_GIVEN REQUEST_:
Copy exactly, and only, the lines below from the first through the one containing "S.camera = cam", both included; pictures are omitted.

BEGIN DATA PROVIDED

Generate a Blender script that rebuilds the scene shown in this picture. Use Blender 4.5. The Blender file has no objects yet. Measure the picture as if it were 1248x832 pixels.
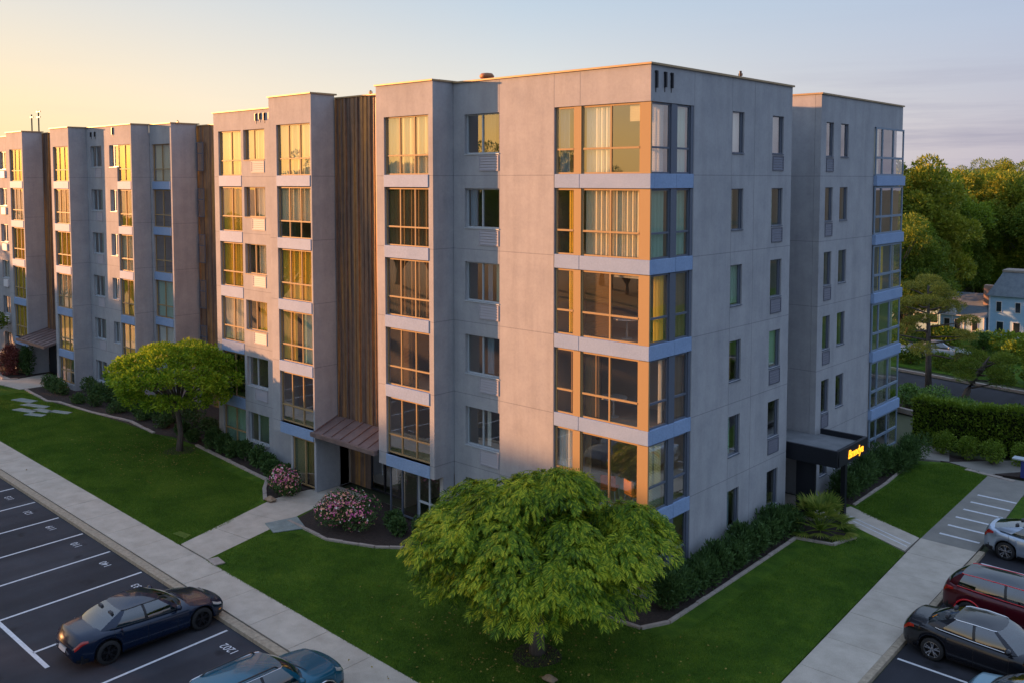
import bpy, bmesh, math, random
import numpy as np
from mathutils import Vector, Matrix
rnd = random.Random(7)
R = math.radians
S = bpy.context.scene
COL = S.collection

# ------------------------------------------------------------------ camera
cam_d = bpy.data.cameras.new('camera'); cam = bpy.data.objects.new('camera', cam_d); COL.objects.link(cam)
cam_d.sensor_width = 36; cam_d.lens = 1130 / 1248 * 36
cam_d.shift_y = -125 / 1248
cam_d.clip_start = .5; cam_d.clip_end = 4000
cam.location = (17.405, -25.9465, 14.3)
cam.rotation_euler = (R(90 - 3.6), 0, R(132.307 - 90))
S.camera = cam

# ------------------------------------------------------------------ light
SUN_AZ = 204.0      # degrees from +x, where the sun stands
SUN_EL = 4.6
W = bpy.data.worlds.new('World'); S.world = W; W.use_nodes = True
nt = W.node_tree; nt.nodes.clear()
N = nt.nodes.new; LK = nt.links.new
out = N('ShaderNodeOutputWorld'); bg = N('ShaderNodeBackground')
sky = N('ShaderNodeTexSky'); sky.sky_type = 'NISHITA'; sky.sun_disc = False
sky.sun_elevation = R(SUN_EL); sky.sun_rotation = R(90 - SUN_AZ)
sky.altitude = 200; sky.air_density = 1.0; sky.dust_density = 2.2; sky.ozone_density = 2.0
# evening colours of the clear sky, by world direction (elevation and angle from the sun), laid over the Nishita sky
tc = N('ShaderNodeTexCoord'); sep = N('ShaderNodeSeparateXYZ'); LK(tc.outputs['Generated'], sep.inputs[0])
dot = N('ShaderNodeVectorMath'); dot.operation = 'DOT_PRODUCT'; dot.inputs[1].default_value = (math.cos(R(SUN_AZ)), math.sin(R(SUN_AZ)), 0); LK(tc.outputs['Generated'], dot.inputs[0])
am = N('ShaderNodeMapRange'); am.inputs['From Min'].default_value = -1; am.inputs['From Max'].default_value = 1; LK(dot.outputs['Value'], am.inputs['Value'])
def wramp(src, stops, ease=False):
    r = N('ShaderNodeValToRGB'); e = r.color_ramp.elements; r.color_ramp.interpolation = 'EASE' if ease else 'LINEAR'
    e[0].position = stops[0][0]; e[0].color = (*stops[0][1], 1); e[1].position = stops[-1][0]; e[1].color = (*stops[-1][1], 1)
    for p_, c_ in stops[1:-1]: q = e.new(p_); q.color = (*c_, 1)
    LK(src, r.inputs[0]); return r
def wmix(f, a, b_):
    m_ = N('ShaderNodeMixRGB'); LK(f, m_.inputs[0]); LK(a, m_.inputs[1]); LK(b_, m_.inputs[2]); return m_
hor = wramp(am.outputs[0], [(0, (.40, .38, .50)), (.40, (.50, .455, .54)), (.52, (.66, .60, .60)), (.65, (.86, .76, .65)), (.80, (.98, .76, .52)), (.87, (1.0, .71, .38)), (.95, (1.3, .72, .16)), (1, (1.4, .70, .11))])
upp = wramp(am.outputs[0], [(0, (.30, .40, .62)), (.40, (.38, .47, .63)), (.65, (.42, .53, .66)), (.87, (.60, .60, .60)), (1, (.85, .70, .50))])
zen = N('ShaderNodeRGB'); zen.outputs[0].default_value = (.52, .68, 1.0, 1)
e1 = N('ShaderNodeMapRange'); e1.interpolation_type = 'SMOOTHSTEP'; e1.inputs['From Min'].default_value = -.01; e1.inputs['From Max'].default_value = .25; LK(sep.outputs['Z'], e1.inputs['Value'])
e2 = N('ShaderNodeMapRange'); e2.interpolation_type = 'SMOOTHSTEP'; e2.inputs['From Min'].default_value = .16; e2.inputs['From Max'].default_value = .8; LK(sep.outputs['Z'], e2.inputs['Value'])
g1 = wmix(e1.outputs[0], hor.outputs[0], upp.outputs[0]); g2 = wmix(e2.outputs[0], g1.outputs[0], zen.outputs[0])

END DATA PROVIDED

_EXERCISE RESPONSE_:
Generate a Blender script that rebuilds the scene shown in this picture. Use Blender 4.5. The Blender file has no objects yet. Measure the picture as if it were 1248x832 pixels.
import bpy, bmesh, math, random
import numpy as np
from mathutils import Vector, Matrix
rnd = random.Random(7)
R = math.radians
S = bpy.context.scene
COL = S.collection

# ------------------------------------------------------------------ camera
cam_d = bpy.data.cameras.new('camera'); cam = bpy.data.objects.new('camera', cam_d); COL.objects.link(cam)
cam_d.sensor_width = 36; cam_d.lens = 1130 / 1248 * 36
cam_d.shift_y = -125 / 1248
cam_d.clip_start = .5; cam_d.clip_end = 4000
cam.location = (17.405, -25.9465, 14.3)
cam.rotation_euler = (R(90 - 3.6), 0, R(132.307 - 90))
S.camera = cam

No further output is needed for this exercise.